The going was tough in the early stages for Arsenal and even those players missing with injury - Jurgen Klopp’s team had enough pace and directness that by the half hour point of the game Wenger’s players were hanging on somewhat.

The German side targeted Arsenal’s right flank where the 19-year-old Spanish full-back Hector Bellerin was making his first start for the club. It was a rough ride for the teenager at times, with Kevin Grosskreutz galloping at him in his black boots like the express train to Dusseldorf. On the ball, Bellerin looked comfortable; it was without it and his positioning then that meant he struggled.

Arsene Wenger pictured during the 2-0 defeat to Borussia Dortmund

Klopp has many good players but it is Henrikh Mkhitaryan, the Armenian once coveted by Tottenham Hotspur and Liverpool, who pulls the strings as the team’s gifted playmaker. He was booked for a dive in the penalty area when he stepped inside Mikel Arteta’s challenge in the fifth minute, and justifiably so. Mkhitaryan’s ability is such that you wondered why he needed to do it.

At the other end, Dortmund tried every way through. Sebastian Kehl broke from deep and slipped the ball right to Aubameyang who shot wide. Bender had a shot saved. And then Arsenal got the breakthrough that presented them with a chance. Welbeck was tackled running onto a throughball, but the ball broke loose to Ramsey who poked it back through to the new £16m striker.

Welbeck’s clever break to the right had created the space for the pass, and Ramsey’s ball gave him just Roman Weidenfeller to beat. Unfortunately for him, the striker’s instinct in Welbeck can fail him in these situations and he pulled his shot wide.

The Dortmund goal came three minutes later, and what a beauty it was. Immobile by name, mobile by nature. The Italian striker was gifted possession by Arsenal and started his run in his own half, changing his direction a couple of times but always at a pace that had the Wenger’s defence fatally dropping ever deeper. When finally he reached the edge of the box he sensed his chance, accelerated past Laurent Koscielny and picked his spot past Szczesny.
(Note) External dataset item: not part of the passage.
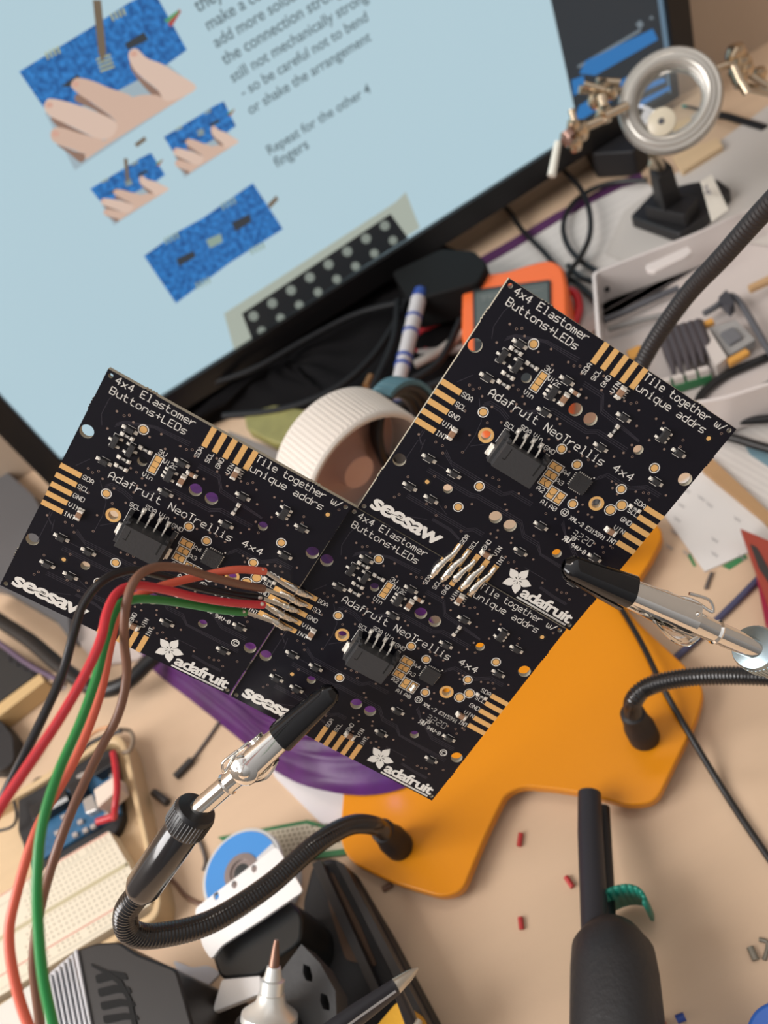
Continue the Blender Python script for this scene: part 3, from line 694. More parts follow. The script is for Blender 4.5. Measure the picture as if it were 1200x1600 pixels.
RIB = mat('ribbed black hose', (.009, .008, .0085), .2, Coat_Weight=.4)
RIBM = mat('matte ribbed hose', (.016, .014, .015), .5)
def hose(parent, pts, r=3.2, pitch=1.15, name='gooseneck', m_=None):
    q = spl(pts, 26); L = [0]
    for a, b in zip(q[:-1], q[1:]): L.append(L[-1] + (b - a).length)
    n = max(8, int(L[-1] / (pitch / 4))); fine = []; rr = []; j = 0
    for i in range(n + 1):
        s = L[-1] * i / n
        while j < len(L) - 2 and L[j + 1] < s: j += 1
        u = (s - L[j]) / max(1e-6, L[j + 1] - L[j]); fine.append(q[j].lerp(q[j + 1], u)); rr.append(r * (.90 + .13 * (math.sin(2 * PI * i / 4 + .78) > 0)))
    m = MB(); m.tube(fine, rr, 20); return m.build(name, m_ or RIB, parent, world=True, smooth=60)
def along(m, a, d, prof, n=28):
    m.lathe(prof, n, Matrix.Translation(a) @ frame(d))

def collar_set(par, a, d, ringmat, tube_len):
    """knurled nut then a plain sleeve, axis from the clip towards the hose"""
    m = MB(); along(m, a, d, [(2.9, -1), (5.0, -.6), (5.35, .2), (5.35, 5.6), (5.0, 6.2), (3, 6.2)])
    for i in range(36):
        t = 2 * PI * i / 36; M_ = Matrix.Translation(a) @ frame(d)
        m.tube([M_ @ Vector((5.3 * math.cos(t), 5.3 * math.sin(t), .6)), M_ @ Vector((5.3 * math.cos(t), 5.3 * math.sin(t), 5.5))], .22, 5)
    m.build('knurled_nut', ringmat, par, world=True, smooth=40)
    m = MB(); along(m, a, d, [(4.6, 6.0), (4.75, 6.6), (4.75, tube_len), (3.9, tube_len + 2.2), (3.3, tube_len + 2.4)]); m.build('sleeve', ANOD, par, world=True, smooth=50)

# ---------------------------------------------------------------- alligator clip
def clip(par, tip, tail, side, tube_col, L_sleeve=18, world=True, w=3.65, sy=1, rivet=1.0):
    """tip -> tail axis; side = direction in which the jaws are stacked (upper jaw shows)"""
    ax = (tail - tip); L = ax.length; ax.normalize(); n_ = (side - ax * side.dot(ax)).normalized(); y_ = n_.cross(ax) * sy
    Fm = Matrix((ax, y_, n_)).transposed().to_4x4(); Fm.translation = tip
    def jaw(sgn, s0, s1, name, mt, wid, hgt, zoff, tk=.45, rad0=.3):
        m = MB(); m.M = Fm; N = 22; vs = []; K = 13
        for shell in (0, 1):
            for i in range(N + 1):
                s = s0 + (s1 - s0) * i / N; u = i / N
                ww = wid(u) - shell * tk; hh = hgt(u) - shell * tk
                for j in range(K):
                    a = PI * j / (K - 1)
                    e = .68
                    cx_ = math.copysign(abs(math.cos(a)) ** e, math.cos(a)); sy_ = abs(math.sin(a)) ** e
                    vs.append((s, ww * cx_, sgn * (zoff(u) + hh * sy_)))
        fs = []
        B_ = (N + 1) * K
        for sh in (0, 1):
            for i in range(N):
                for j in range(K - 1):
                    a = sh * B_ + i * K + j; f = (a, a + 1, a + K + 1, a + K); fs.append(f if sh == 0 else f[::-1])
        for i in range(N):
            for j in (0, K - 1): fs.append((i * K + j, (i + 1) * K + j, B_ + (i + 1) * K + j, B_ + i * K + j))
        for j in range(K - 1):
            for i in (0, N): fs.append((i * K + j, i * K + j + 1, B_ + i * K + j + 1, B_ + i * K + j))
        m.add(vs, fs); return m.build(name, mt, par, world=world, smooth=50)
    Lj = L * .66
    jaw(1, 1, Lj, 'upper_jaw', CHROME, lambda u: w * (.62 + .38 * u), lambda u: w * (.5 + .45 * u), lambda u: .25 + .9 * u)
    jaw(-1, 1, L * .72, 'lower_jaw', CHROME, lambda u: w * (.60 + .36 * u - .15 * max(0, u - .85) * 6), lambda u: w * (.45 + .45 * u), lambda u: .25 + .8 * u)
    for sgn in (1, -1):
        jaw(sgn, -.6, L_sleeve, 'rubber_sleeve', GLOSS, lambda u: w * (.70 + .34 * u) * min(1, .55 + u * 6), lambda u: w * (.58 + .45 * u) * min(1, .4 + u * 6), lambda u: .2 + .4 * u, tk=.5)
    # barrel with a seam ring
    m = MB(); m.M = Fm
    m.tube([(L * .60, 0, .4), (L * .68, 0, .2), (L * .78, 0, 0), (L + 2, 0, 0)], [3.2, 2.9, 2.55, 2.5], 20)
    m.tube([(L * .80, 0, 0), (L * .812, 0, 0), (L * .824, 0, 0)], [2.5, 2.95, 2.5], 20)
    m.build('barrel', tube_col, par, world=world, smooth=40)
    # pivot rivet on both sides and a coil spring with its legs
    m = MB(); m.M = Fm
    m.lathe([(.01, 5.0), (.9 * rivet, 4.9), (1.5 * rivet, 4.5), (1.9 * rivet, 4.3), (3.2 * rivet, 4.2), (3.7 * rivet, 3.6), (3.6 * rivet, 2.6)], 28, Matrix.Translation((L * .64, 0, 0)))
    m.build('rivet', CHROME, par, world=world, smooth=60)
    m = MB(); m.M = Fm; hel = [(L * .52 + 1.9 * math.cos(t * .45), -w - .4 + t * .045, -1.0 + 1.9 * math.sin(t * .45)) for t in range(48)]
    m.tube(hel, .33, 7); m.tube(spl([(L * .52 + 2, -w - .4, -1), (L * .64, -w - .6, 1.5), (L * .74, -w * .8, 2.6), (L * .70, -w - 1.2, 3.6), (L * .60, -w - 1, 3.0)], 6), .4, 7)
    m.build('spring', CHROME, par, world=world, smooth=60)
    m = MB(); m.M = Fm; m.tube(spl([(L * .5, w * .9, -1), (L * .62, w * 1.25, -2.6), (L * .72, w * .9, -4.6), (L * .8, 0, -5.6)], 6), [1.1, 1.5, 1.6, .9], 10, flat=.35); m.build('thumb_lever', CHROME, par, world=world, smooth=60)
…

The second goal was a grievous blow to Wenger, coming so soon after half-time. Aubameyang exchanged passes with Grosskreutz, went round Szczesny and kept his balance well to score. It was unclear just what Szczesny had in mind when he came rushing from his goal.

Dortmund switched to 4-4-2 in the second half and had many more chances. Aubameyang hit the bar. A late challenge from Oxlade-Chamberlain stopped Mkhitaryan as he ran unchecked into the Arsenal area on 85 minutes. Arteta looked out of sorts too, and he was replaced with Lukas Podolski late on.

Just before Aubameyang hit the bar on a great counter-attack, Welbeck had again failed to get on the end of a good cross from Gibbs from the left. The striker had sights of goal but then that is often all there is when a side’s back is up against the wall. The Arsenal man just failed to take them, and there could be no complaints about the emphatic nature of this victory for Dortmund.